You Gotta Go After The Things You Want While You’re Still in Your Prime

When I was seven, I decided I was going to jump off the high dive at our pool. I slowly climbed the ladder, realizing with each step how very little I wanted to climb something high and jump off of it. I walked out on the board and completely froze. The seconds turned to minutes as I stood immobilized looking down at the faraway pool.

My mom tried to convince the lifeguard to let me climb down or to let her climb up; both of which are totally against the pool rules, mainly because of the risk of falling to one’s death. The entire pool was staring. My heart was racing and my eyes were swimming with tears. I was too scared to even be embarrassed; impressive, because I can always find room in my emotions to be embarrassed. As it sank in that I would have to either try to make a life on that diving board for myself or jump, I steeled my resolve, closed my eyes, balled my fists, and jumped.

My mom loves to tell that story as an example of my bravery. It’s a pretty embarrassing anecdote from my perspective, but I like when she tells it. Right now, I’m going through a period in my life a lot like standing on the high dive, gathering my courage to make the next move. I am looking for a new job, looking into graduate schools, taking improv, and working on the 2.0 version of my cabaret with the Marvelous Meerkat. It’s an exciting time, but one full of choices and character building experiences. I hate building character. It’s exhausting.

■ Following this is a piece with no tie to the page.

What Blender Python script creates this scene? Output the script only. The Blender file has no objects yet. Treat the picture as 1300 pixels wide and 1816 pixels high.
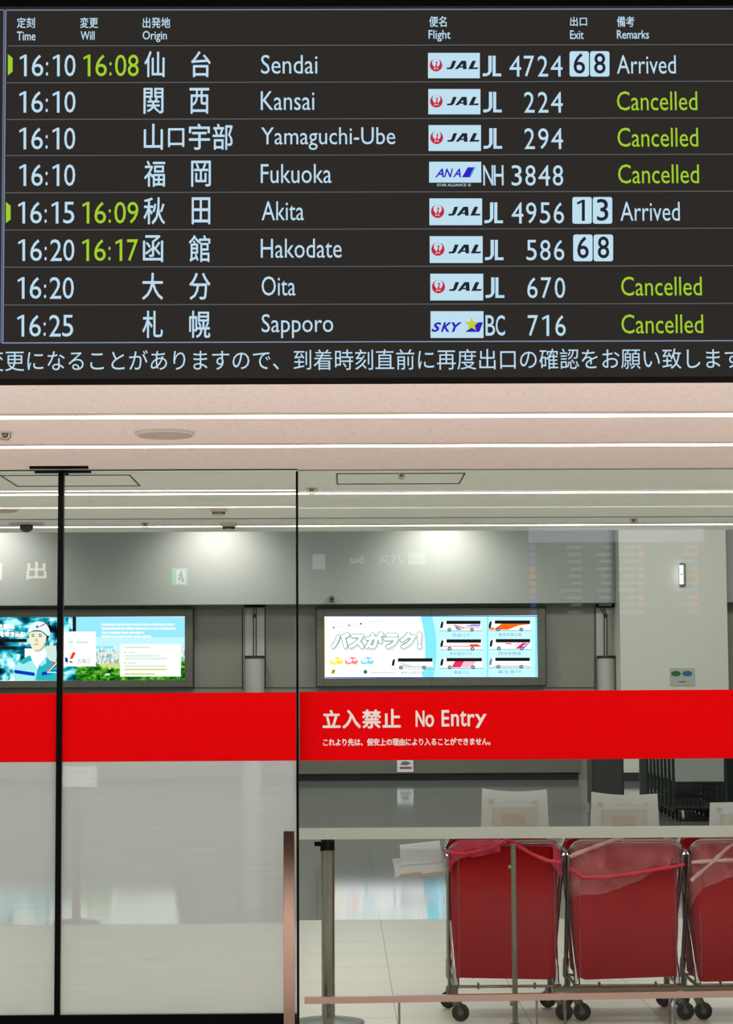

There’s an episode of my favorite Nicktoon, Rugrats, where Chuckie decides he’s going to be brave enough to go down this giant slide at the park. The slide seems way too big for him, and scary, and the metal can get hot and burn his legs. The only way Chuckie (the Rugrat I relate to second best, after Angelica) can get down the slide is by listening to someone else, Suzie, who gives him a mantra: “I’m a big brave dog!” He says it to himself over and over again until he can face the slide.

I’m not facing anything nearly as scary as jumping off the high dive or going down a giant slide. I’m just making my life work for me a little better. And if I have to tell myself along the way that I’m a big brave dog, so be it.